The developed world’s recovery from the 2008 financial calamity has been painfully slow. But the US and the UK are now in the midst of a solid expansion. As a result, their respective central banks need to begin raising interest rates over the next 12 months. My money would be on Britain going first.
The monetary kitchen sink that the US Federal Reserve and the Bank of England threw at the recession and the subsequent recovery has been working. Huge sovereign bond purchases, along with forcing banks to clean up their acts, have got the economies on the move again. Excluding North Sea oil production, UK GDP growth has averaged 1.9% a year since 2010, not far off average US GDP growth of 2.2%. That is well ahead of the eurozone’s 0.7% average.
Those growth rates are slow when compared with a normal recovery.

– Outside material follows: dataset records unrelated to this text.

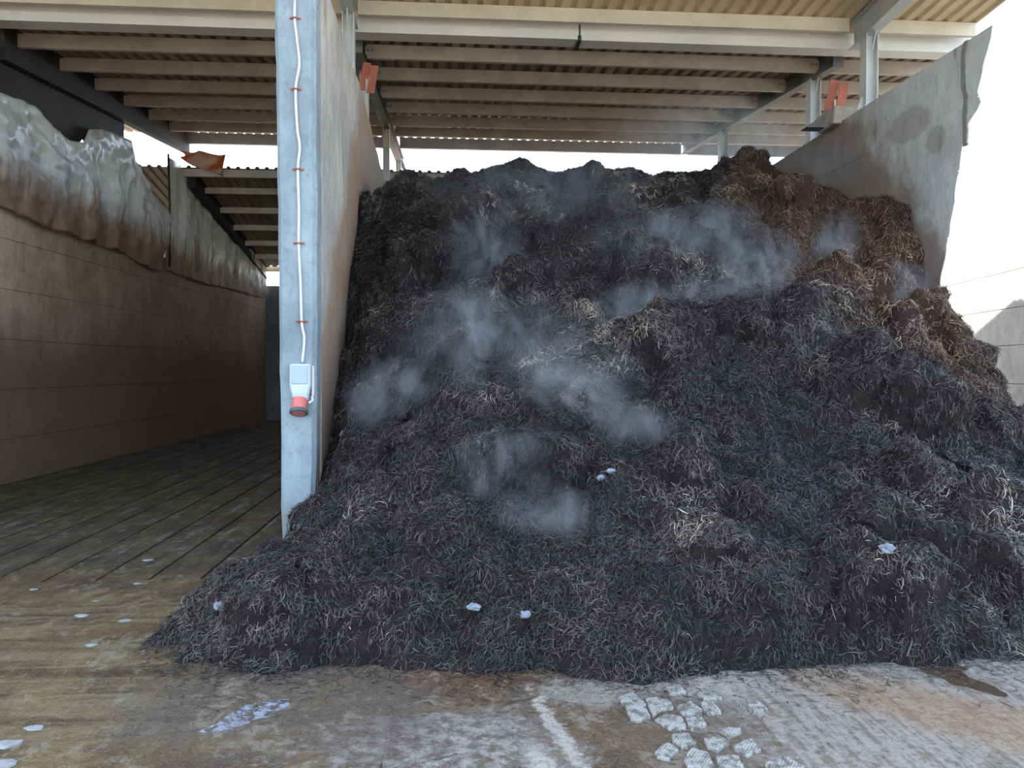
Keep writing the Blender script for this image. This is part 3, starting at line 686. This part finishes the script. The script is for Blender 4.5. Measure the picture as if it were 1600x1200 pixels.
def heap_h(X, Y):
    wob = np.stack([X*1.6, Y*1.6, X*0], -1)
    am = np.clip(base(X, Y)/.6, .0, 1)
    Xw = X + .22*am*fbm(wob, 3, 21); Yw = Y + (.10+.14*am)*fbm(wob, 3, 37)*am + .05*fbm(wob*3, 2, 39)
    h = base(X, Yw)
    edge = np.clip((base(X, Y))/.35, 0, 1)
    for (cx, cy, zt, w, k) in LOBES:
        u = (Xw-cx)/w; v = Yw-cy
        hl = zt + (.14 if 4.9 < cy < 9.6 else .03) - .34*u*u - np.where(v < 0, k*(np.sqrt(v*v+.03)-.17)*1.35, .22*v)
        d = hl-h; h = h + np.where(np.abs(u) < 3, np.log1p(np.exp(np.clip(d/.05, -30, 30)))*.05, 0)*np.exp(-np.clip(np.abs(u)-1.2, 0, 9)*2)*np.where(Y > 5.2, np.clip((X+1.15)/.5, 0, 1), 1)*np.where(Y < 8.6, np.clip((5.75-X)/.45, 0, 1), 1)
    # collapse back to the ground beyond the toe
    t = base(X, Y+.03+.07*fbm(wob*2.2, 3, 33)); g = np.clip(t/.10, 0, 1)
    return np.where(t > .012, np.maximum(h, t)*g, -.05)
GX = np.arange(-1.9, 6.9, .026); GYY = np.concatenate([np.arange(3.6, 7.0, .024), np.arange(7.0, 11.6, .027), np.arange(11.6, 15.5, .12)])
XX, YY = np.meshgrid(GX, GYY); ny_, nx_ = XX.shape
HH = heap_h(XX, YY); HH = HH - .13*np.clip((HH-3.6)/.7, 0, 1)
P = np.stack([XX, YY, HH], -1)
dYd = np.gradient(HH, GYY, axis=0); dXd = np.gradient(HH, GX, axis=1)
Nn = np.stack([-dXd, -dYd, np.ones_like(HH)], -1); Nn /= np.linalg.norm(Nn, axis=-1, keepdims=True)
mask = np.clip(HH/.3, 0, 1)*np.where(YY > 6.3, np.clip((XX+1.25)/.5, .15, 1), 1)
disp = .13*fbm(P*2.0, 3, 51) + .20*(lumps(P*np.array([2.3, 2.3, 3.0]), 3)-.45) + .10*(lumps(P*6.0, 5)-.45) + .032*(lumps(P*15, 6)-.45) + .018*fbm(P*26, 2, 81)
P = P + Nn*(disp*(.25+.75*mask))[..., None]
P[..., 2] -= .02*(1-np.clip(HH/.15, 0, 1))
low = HH <= .0
P[..., 2] = np.where(low, -.04, P[..., 2])
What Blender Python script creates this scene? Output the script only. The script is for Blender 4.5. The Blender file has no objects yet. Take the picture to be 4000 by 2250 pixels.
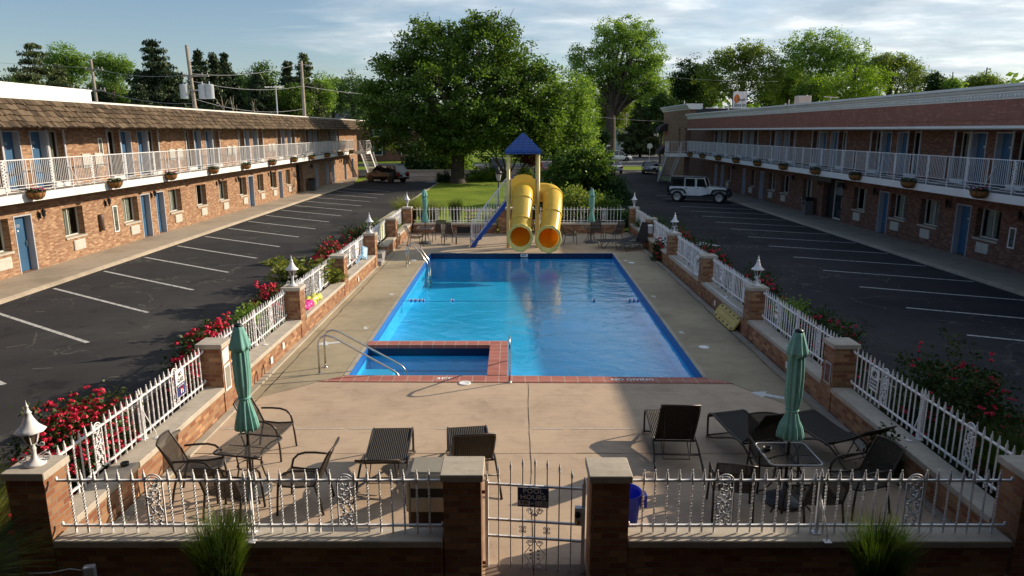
import bpy, math, random
import numpy as np
from math import sin, cos, pi, radians, sqrt, atan2, tan
from mathutils import Vector, Matrix, Euler
random.seed(7)
SC = bpy.context.scene
COL = SC.collection
R = random.random
def U(a, b): return a + (b - a) * random.random()

# ------------------------------------------------------------------ mesh builder
class MB:
    def __init__(s): s.v = []; s.f = []; s.sm = []
    def add(s, vs, fs, smooth=False):
        o = len(s.v); s.v += [tuple(p) for p in vs]
        s.f += [tuple(i + o for i in f) for f in fs]; s.sm += [smooth] * len(fs); return s
    def box(s, x0, x1, y0, y1, z0, z1):
        v = [(x0,y0,z0),(x1,y0,z0),(x1,y1,z0),(x0,y1,z0),(x0,y0,z1),(x1,y0,z1),(x1,y1,z1),(x0,y1,z1)]
        return s.add(v, [(0,3,2,1),(4,5,6,7),(0,1,5,4),(1,2,6,5),(2,3,7,6),(3,0,4,7)])
    def cbox(s, x0, x1, y0, y1, z0, z1, b=.01):   # box with chamfered vertical edges and top edge
        ring = lambda k: [(x0+b+k,y0+k),(x1-b-k,y0+k),(x1-k,y0+b+k),(x1-k,y1-b-k),(x1-b-k,y1-k),(x0+b+k,y1-k),(x0+k,y1-b-k),(x0+k,y0+b+k)]
        v = [(x,y,z0) for x,y in ring(0)] + [(x,y,z1-b) for x,y in ring(0)] + [(x,y,z1) for x,y in ring(b)]
        f = [tuple(range(7,-1,-1)), tuple(range(16,24))]
        for a in (0,8):
            for i in range(8): j=(i+1)%8; f.append((a+i,a+j,a+8+j,a+8+i))
        return s.add(v, f)
    def obox(s, M, hx, hy, hz):   # oriented box, M 4x4 at centre
        v = [M @ Vector((a*hx,b*hy,c*hz)) for c in (-1,1) for a,b in ((-1,-1),(1,-1),(1,1),(-1,1))]
        return s.add(v, [(0,3,2,1),(4,5,6,7),(0,1,5,4),(1,2,6,5),(2,3,7,6),(3,0,4,7)])
    def quad(s, a, b, c, d): return s.add([a,b,c,d], [(0,1,2,3)])
    def bar(s, p, q, w, h=None):  # rectangular bar between two points
        h = h or w; p = Vector(p); q = Vector(q); d = q - p; L = d.length
        if L < 1e-6: return s
        d.normalize(); up = Vector((0,0,1)) if abs(d.z) < .95 else Vector((0,1,0))
        x = d.cross(up).normalized(); y = x.cross(d)
        M = Matrix((x, d, y)).transposed().to_4x4(); M.translation = (p + q) / 2
        return s.obox(M, w/2, L/2, h/2)
    def tube(s, pts, r, n=8, caps=True, smooth=True, closed=False):
        pts = [Vector(p) for p in pts]; m = len(pts)
        rr = r if isinstance(r, (list, tuple)) else [r] * m
        prev = None; rings = []
        for i, p in enumerate(pts):
            if closed: d = pts[(i+1) % m] - pts[i-1]
            else: d = pts[min(i+1, m-1)] - pts[max(i-1, 0)]
            if d.length < 1e-9: d = Vector((0,0,1))
            d.normalize()
            if prev is None:
                a = Vector((0,0,1)) if abs(d.z) < .9 else Vector((1,0,0)); x = d.cross(a).normalized()
            else:
                x = prev - d * prev.dot(d)
                if x.length < 1e-6: x = d.cross(Vector((.3,.5,.8)))
                x.normalize()
            prev = x; y = d.cross(x)
            rings.append([p + (x*cos(2*pi*k/n) + y*sin(2*pi*k/n)) * rr[i] for k in range(n)])
        o = len(s.v); fs = []
        for i in range(m if closed else m-1):
            j = (i+1) % m
            for k in range(n):
                l = (k+1) % n; fs.append((i*n+k, i*n+l, j*n+l, j*n+k))
        if caps and not closed:
            fs.append(tuple(range(n-1,-1,-1))); fs.append(tuple((m-1)*n+k for k in range(n)))
        return s.add([v for g in rings for v in g], fs, smooth)
    def lathe(s, prof, n=16, c=(0,0,0), smooth=True, wob=None):  # profile [(r,z)]
        vs = []; fs = []; m = len(prof)
        for i,(r,z) in enumerate(prof):
            for k in range(n):
                a = 2*pi*k/n; q = r if wob is None else r * wob(a, i)
                vs.append((c[0]+q*cos(a), c[1]+q*sin(a), c[2]+z))
        for i in range(m-1):
            for k in range(n):
                l = (k+1) % n; fs.append((i*n+k, i*n+l, (i+1)*n+l, (i+1)*n+k))
        if prof[0][0] > 1e-4: fs.append(tuple(range(n-1,-1,-1)))
        if prof[-1][0] > 1e-4: fs.append(tuple((m-1)*n+k for k in range(n)))
        return s.add(vs, fs, smooth)
    def prism(s, poly, z0, z1, smooth=False):   # polygon in XY (ccw) extruded in z
        n = len(poly); v = [(x,y,z0) for x,y in poly] + [(x,y,z1) for x,y in poly]
        return s.add(v, [tuple(range(n-1,-1,-1)), tuple(range(n,2*n))] + [(i,(i+1)%n,n+(i+1)%n,n+i) for i in range(n)], smooth)
    def prismx(s, poly, x0, x1):  # polygon in YZ extruded along x
        n = len(poly); v = [(x0,y,z) for y,z in poly] + [(x1,y,z) for y,z in poly]
        return s.add(v, [tuple(range(n-1,-1,-1)), tuple(range(n,2*n))] + [(i,(i+1)%n,n+(i+1)%n,n+i) for i in range(n)])
    def prismy(s, poly, y0, y1):  # polygon in XZ extruded along y
        n = len(poly); v = [(x,y0,z) for x,z in poly] + [(x,y1,z) for x,z in poly]
        return s.add(v, [tuple(range(n-1,-1,-1)), tuple(range(n,2*n))] + [(i,(i+1)%n,n+(i+1)%n,n+i) for i in range(n)])
    def sphere(s, c, r, n=10, m=6, sq=(1,1,1)):
        vs=[]; fs=[]
        for i in range(m+1):
            t = pi*i/m
            for k in range(n):
                a = 2*pi*k/n; vs.append((c[0]+r*sq[0]*sin(t)*cos(a), c[1]+r*sq[1]*sin(t)*sin(a), c[2]-r*sq[2]*cos(t)))
        for i in range(m):
            for k in range(n):
                l=(k+1)%n; fs.append((i*n+k,i*n+l,(i+1)*n+l,(i+1)*n+k))
        return s.add(vs, fs, True)
    def xf(s, M, start=0):
        for i in range(start, len(s.v)): s.v[i] = tuple(M @ Vector(s.v[i]))
        return s
    def build(s, name, mat, parent=None, world=False, bevel=0):
        me = bpy.data.meshes.new(name)
        v = s.v
        if world and parent is not None:
            l = parent.matrix_basis.inverted() if parent.parent is None else (parent.parent.matrix_basis @ parent.matrix_basis).inverted()
            v = [tuple(l @ Vector(p)) for p in v]
        me.from_pydata(v, [], s.f); me.polygons.foreach_set('use_smooth', s.sm)
        for m in (mat if isinstance(mat, (list, tuple)) else [mat]): me.materials.append(m)
        me.update()
        return link(name, me, parent, bevel)
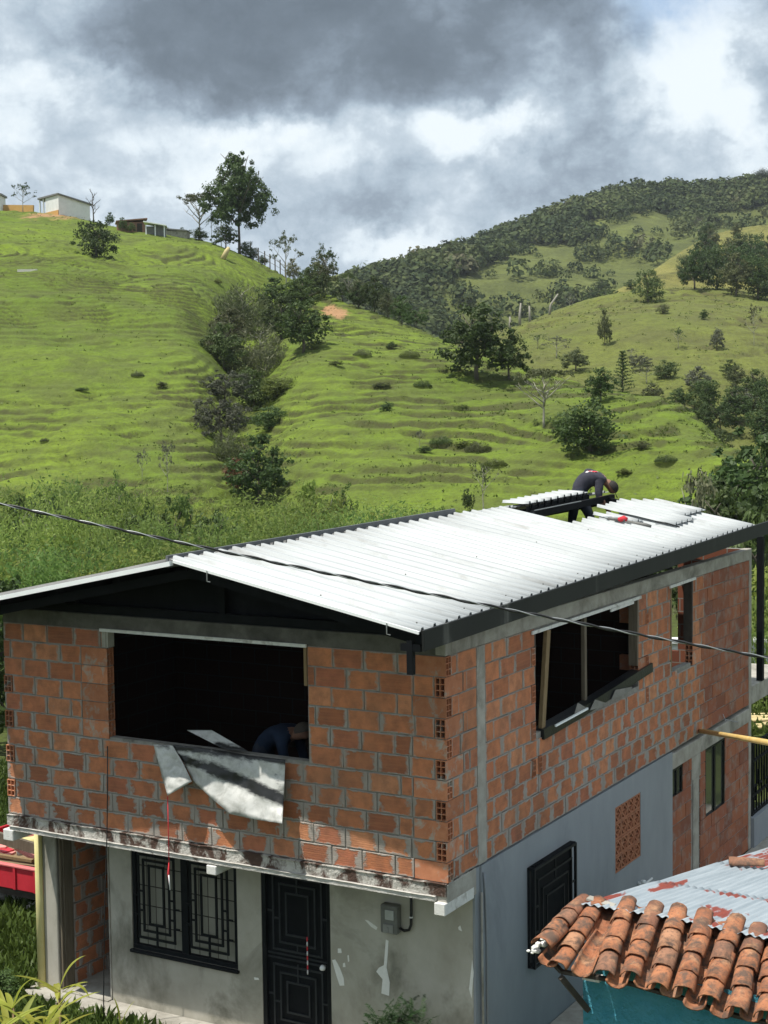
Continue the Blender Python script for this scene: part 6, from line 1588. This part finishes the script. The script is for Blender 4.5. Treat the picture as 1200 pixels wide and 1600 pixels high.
# ---- rough grass tufts on the pasture steps and in the yard
def tufts(name, pts, hgt, wid, mat, label, seed, blades=5):
    rng = np.random.default_rng(seed); P = np.repeat(np.asarray(pts), blades, 0); n = len(P)
    T = rng.normal(size=(n, 3)) * np.array([.6, .6, .25]) + np.array([0, 0, .75]); off = rng.normal(size=(n, 3)) * wid * np.array([1, 1, .1]); H = hgt * rng.uniform(.5, 1.3, n)
    T /= np.linalg.norm(T, axis=1)[:, None]; N = rng.normal(size=(n, 3)); B = np.cross(T, N); B /= np.linalg.norm(B, axis=1)[:, None]; b_ = P + off; w2 = (wid * .55 * rng.uniform(.5, 1.2, n))[:, None]
    V = np.stack([b_ - B * w2, b_ + T * H[:, None] * .7 - B * w2 * .8, b_ + T * H[:, None], b_ + B * w2], 1).reshape(-1, 3)
    me = quads_mesh(name, V); me.materials.append(MT[mat]); o = bpy.data.objects.new(name, me); COL.objects.link(o); return tag(o, label, 'grass', None, 'stuff')


def sample_hill(nm, n, riser_bias, seed, ymax=1e9):
    h_ = HILLS[nm]; rng = np.random.default_rng(seed); X, Y, Z, Rr = h_['X'], h_['Y'], h_['Z'], h_['rise']; i = rng.integers(7, X.shape[0] - 12, n * 3); j = rng.integers(0, X.shape[1] - 1, n * 3)
    keep_ = rng.random(n * 3) < (riser_bias * Rr[i, j] + .10 + .35 * (fbm(X[i, j] / 7, Y[i, j] / 7, 7) > .12)); i, j = i[keep_][:n], j[keep_][:n]; u = rng.random(len(i))[:, None]
    A = np.stack([X[i, j], Y[i, j], Z[i, j]], 1); B_ = np.stack([X[i, j + 1], Y[i, j + 1], Z[i, j + 1]], 1); return A * (1 - u) + B_ * u
tufts('pasture_tufts', sample_hill('left_hill', 5000, .9, 1), .13, .10, 'scrub', 'rough grass tufts on the steps of the bright hillside', 5, 4)
tufts('pasture_tufts', sample_hill('middle_hill', 1800, .9, 2), .24, .16, 'scrub', 'rough grass tufts on the steps of the terraced hill', 6, 4)
gp = NR.uniform(size=(34000, 2)); X = -14.5 + gp[:, 0] * 12.0; Y = 12.5 + gp[:, 1] * 19; xl = (X - .6056) * math.cos(YAW) + (Y - 15.5745) * math.sin(YAW); yl = -(X - .6056) * math.sin(YAW) + (Y - 15.5745) * math.cos(YAW)
ok = ((xl < -6.3) | (yl < .12)); X, Y = X[ok], Y[ok]
tufts('yard_grass', np.stack([X, Y, np.full(len(X), -.04)], 1), .22, .07, 'grass_blade', 'long grass growing in the yard left of the house', 7, 6)
gp = NR.uniform(size=(500, 2)); cl = np.stack([-6.4 + gp[:, 0] * 1.6, 17.2 + gp[:, 1] * 4, np.full(500, 0.0)], 1)
for k, (x, y, w_, h_) in enumerate(((-5.6, 19.6, 1.0, .6), (-5.0, 18.6, .9, .5), (-6.2, 20.2, 1.1, .6), (-5.3, 17.6, .8, .45), (-4.9, 17.4, .6, .4))): plant('shrub', 'dense', (x, y, -.05), w_, h_, 'leaf_mid', 'low leafy weed in the grass left of the house', 'weeds in the yard')

# ------------------------------------------------------------------ foreground plants
def blade_mesh(L, W, arch, seed, nseg=8, fold=.25):
    m = MB(); V = []; F = []
    for i in range(nseg + 1):
        t_ = i / nseg; w_ = W * (math.sin(math.pi * min(1, t_ * .93 + .07)) ** .8) * (1 - .25 * t_) + .001; x = L * (t_ - .25 * arch * t_ ** 2); z = L * (.55 * t_ - arch * .75 * t_ ** 2.3)
        V += [(x, -w_, z + w_ * fold), (x, 0, z), (x, w_, z + w_ * fold)]
    for i in range(nseg):
        a = i * 3; F += [(a, a + 1, a + 4, a + 3), (a + 1, a + 2, a + 5, a + 4)]
    me = bpy.data.meshes.new('leaf'); me.from_pydata(V, [], F); me.polygons.foreach_set('use_smooth', [True] * len(F)); me.materials.append(MT['leaf_lime']); return me


BLADES = [blade_mesh(.52, .042, .55, 0), blade_mesh(.46, .048, .9, 1), blade_mesh(.60, .038, .3, 2), blade_mesh(.40, .036, 1.1, 3)]
def cordyline(loc, n, label, scale=1.0, tall=.7):
    o = empty('leafy_plant', loc); tag(o, label, 'plant', 'lime leaved plants in the near corner')
    for s_ in range(max(1, n // 9)):
        a = s_ * 2.1; tip = Vector((.16 * math.cos(a) * (s_ > 0), .16 * math.sin(a) * (s_ > 0), tall * (1 - .18 * s_)))
        MB().tube([(tip.x * .3, tip.y * .3, -.15), tuple(tip)], [.02, .014], 6).build('stem', MT['pink_clay'] if False else MT['wood'], o, True)
        for k in range(9):
            place('leaf', BLADES[rnd.randrange(4)], o, tuple(tip - Vector((0, 0, .05 * (k % 4)))), (rnd.uniform(-.25, .25), rnd.uniform(-.75, .25), k * 2.4 + rnd.uniform(-.3, .3)), (scale * rnd.uniform(.8, 1.15),) * 3)
    return o
for px, py, D, n, lb in ((20, 1556, 14.6, 45, 'largest lime green leafy plant in the lower left corner'), (78, 1572, 14.4, 36, 'lime green leafy plant right of the largest corner plant'), (-12, 1600, 14.0, 36, 'lime green plant cut by the left edge at the bottom'), (60, 1600, 13.8, 36, 'lowest lime green plant in the near corner'), (92, 1530, 15.3, 9, 'rearmost slim lime green plant, nearest the doorway')):
    b_ = at(px, py, D); cordyline((b_[0], D, 0), n, lb, .85, max(.2, b_[2] - .12))
b_ = at(188, 1588, 15.2); o = empty('sprout', (b_[0], 15.2, b_[2] - .25)); tag(o, 'slim two leaved sprout before the walkway', 'plant')
for k, (ry, rz_) in enumerate(((-.7, .1), (-.95, 2.6))): place('leaf', BLADES[2], o, (0, 0, .15), (0, ry, rz_), (.5, .4, .5))
MB().tube([(0, 0, -.2), (0, 0, .16)], .008, 5).build('stem', MT['grass_blade'], o, True)
# dark cycad-like fern bush before the front wall
def frond_mesh(seed):
    rng = np.random.default_rng(seed); P, T, N = [], [], []
    for q in range(15):
        t_ = (q + 1) / 15; x = .42 * t_; z = .42 * (.75 * t_ - .45 * t_ * t_)
        for sd in (-1, 1): P.append((x, sd * .035 * (1.15 - t_), z)); T.append((.8, sd * 1.0, .15)); N.append((rng.normal() * .15, rng.normal() * .15, 1))
    return quads_mesh('frond', leaf_quads(np.array(P), np.array(N), .045, .2, rng, .1, np.array(T)))
FR = [frond_mesh(k) for k in range(3)]
for f in FR: f.materials.append(MT['leaf_deep'])
c_ = np.array([.6056, 15.5745, 0]) - .62 * xd_ + .02 * ud_; o = empty('fern_bush', (c_[0], c_[1], 0)); tag(o, 'dark green fern bush growing before the plaster front wall', 'bush')
for k in range(150):
    tip = Vector((rnd.uniform(-.24, .24), rnd.uniform(-.16, .2), rnd.uniform(.35, .84))); place('frond', FR[k % 3], o, tuple(tip), (rnd.uniform(-.3, .3), rnd.uniform(-.8, .1), k * 2.4), (rnd.uniform(.5, .75),) * 3)
MB().tube([(0, 0, -.1), (.02, 0, .4), (0, 0, .9)], [.05, .04, .02], 6).build('stem', MT['bark'], o, True)

# ------------------------------------------------------------------ left: red dump body with its load, stones
tr_ = hthing('dump_trailer', 'red dump trailer body with ribbed side parked left of the house', 'trailer')
zt, zb = -1.69, -2.02; xa, xb = -10.2, -7.1
m = HMB(); m.box(xa, xb, 2.5, 2.54, zb, zt); m.box(xa, xb, 4.2, 4.24, zb, zt + .05); m.box(xb - .04, xb, 2.54, 4.2, zb, zt); m.box(xa, xa + .04, 2.54, 4.2, zb, zt); m.box(xa + .04, xb - .04, 2.54, 4.2, zb, zb + .04); m.build('body', MT['red_paint'], tr_, bevel=.01)
m = HMB(); m.box(xa - .02, xb + .02, 2.47, 2.56, zt + .002, zt + .035); m.build('top_rail', pmat('faded_red', (.62, .14, .14), (.68, .20, .19), 5, .5, .1), tr_, bevel=.008)
for k in range(8): x = xa + .2 + k * .39; HMB().box(x, x + .045, 2.475, 2.498, zb + .01, zt - .005).build('rib', MT['red_paint'], tr_)
m = HMB(); m.box(xa, xb, 2.6, 4.1, zb - .14, zb - .02); m.build('chassis', MT['dark_wood'], tr_)
for x in (-9.6, -7.7):
    for y in (2.62, 4.0): HMB().tube([(x, y - .07, -2.2), (x, y + .07, -2.2)], [.2, .2], 16).build('wheel', MT['cable'], tr_, True)
def load(name, label, cat, mat, p, q, wx, wz, round_=False, group=None):
    m = HMB(); p = (p[0], p[1], p[2]); q = (q[0], q[1], q[2])
    (m.tube([p, q], wx / 2, 10) if round_ else m.bar(p, q, wx, wz)); return tag(m.build(name, MT[mat], None, round_, loc=HO, rz=YAW), label, cat, group)
load('load_beam', 'long dark board laid across the red trailer load', 'board', 'old_wood', (-9.3, 2.7, -1.32), (-7.5, 2.95, -1.62), .06, .16)
load('plastic_pipe', 'thick yellowish pipe lying on the trailer load under the slab', 'pipe', 'yellow_pvc', (-9.0, 3.1, -1.58), (-8.2, 3.9, -1.50), .16, .16, True)
load('grey_pipe', 'grey white pipe in the trailer beside the pink tiles', 'pipe', 'pvc_white', (-8.75, 2.9, -1.62), (-8.1, 3.7, -1.50), .09, .09, True)
load('wood_lath', 'short brown lath lying over the trailer edge', 'lath', 'wood', (-9.0, 2.62, -1.60), (-8.3, 2.75, -1.64), .07, .04)
for k in range(14):
    x, y = rnd.uniform(-9.6, -7.6), rnd.uniform(2.62, 3.9); load('clay_slab', 'pink clay slab in the heap filling the red trailer', 'clay slab', 'pink_clay' if k % 3 else 'red_paint', (x, y, -1.66 + rnd.uniform(0, .12)), (x + rnd.uniform(.2, .4), y + rnd.uniform(-.1, .2), -1.66 + rnd.uniform(0, .14)), .18, .04, group='clay slabs in the trailer')
m = HMB(); m.box(-9.9, -7.3, 2.6, 4.15, -1.97, -1.74); tag(m.build('rubble', MT['soil'], None, loc=HO, rz=YAW), 'brown rubble filling the red trailer', 'rubble', None, 'stuff')
for k, (px, py, r_, lb) in enumerate(((4, 1398, .20, 'pale flat stone at the left edge below the trailer'), (14, 1394, .13, 'small pale stone behind the flat one'), (33, 1403, .16, 'pale pointed stone in the middle below the trailer'), (50, 1413, .15, 'pale stone beside the yellow downpipe'), (40, 1398, .10, 'smallest pale stone behind the pointed one'))):
    p = ground_at(px, py + 6, 0); bm = bmesh.new(); bmesh.ops.create_icosphere(bm, subdivisions=2, radius=r_)
    for v in bm.verts: v.co.z *= .5; v.co *= 1 + .25 * float(fbm(v.co.x * 6 + k, v.co.y * 6, 2))
    me = bpy.data.meshes.new('stone'); bm.to_mesh(me); bm.free(); me.materials.append(MT['stone']); tag(place('stone', me, None, (p[0], p[1], .04), (0, 0, k)), lb, 'stone', 'stones below the trailer')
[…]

That is unsurprising. Slow recoveries usually follow financial crises because banks and households are burdened by bad debt that needs to be worked off. That is important for judging how much slack there is left. The lack of a post-recession bounce could, in principle, suggest there is oodles of spare capacity left to use up. But that is hard to square with inflation not venturing very far from normal.
True, inflation is running below the 2% inflation target in the UK. But core inflation is still 1.9% and has averaged 2.3% since 2008. The Bank of England cannot control commodity prices, but it can control domestic price pressures. Indeed, trying to offset the drag from weak world price pressures was one of the mistakes that inflamed the credit boom before 2008.
Banks and households are burdened by bad debt that needs to be worked off
Still, UK GDP is around 16% below where it would have been had it kept growing at its pre-crisis average rate. But that rate was too high to be sustainable. Also, much of the undershoot represents permanently lost capacity. As a result, labour markets on both sides of the Atlantic have been tightening in response to solid growth.
The UK unemployment rate has tumbled from a peak of 8.4% in late 2011 to 6.2% in the latest data. US unemployment has fallen from 10% in 2009 to 5.9% in September. Another year at the recent pace of decline would see both countries’ unemployment rates fall below their pre-crisis averages of 4.8% in the US and 5.2% in the UK.
Russia’s covert war in Ukraine, as well as events in the Middle East, pose a less than favourable global backdrop for continued solid expansion. But domestic signals remain strong in the UK and the US.
Fortunately, quiescent wage growth gives the central banks plenty of room to pursue their softly-softly approach, despite rapidly declining unemployment. But the UK has less room to wait. There is one big difference between the two countries. Many workers have left the US labour force since 2008, and some could return in the coming months and years. In contrast, the UK’s employment rate is close to a record high (records began in 1971). Rising numbers of older workers staying in work have kept wages subdued in the UK. But that will not last forever.
Britain is also more closely tethered to the slow-growing eurozone, so the UK current account deficit has ballooned as Bank of England policy has stimulated a domestic recovery. The US does not have a problem of the same degree.
Ultimately, neither the Fed nor the Bank of England needs to drastically restrict growth. But their economies have moved on since the depths of the crisis. Monetary policy needs to as well. The recovery has been slow to come, however, as will the forthcoming interest rate hikes. Both banks will take a softly-softly approach.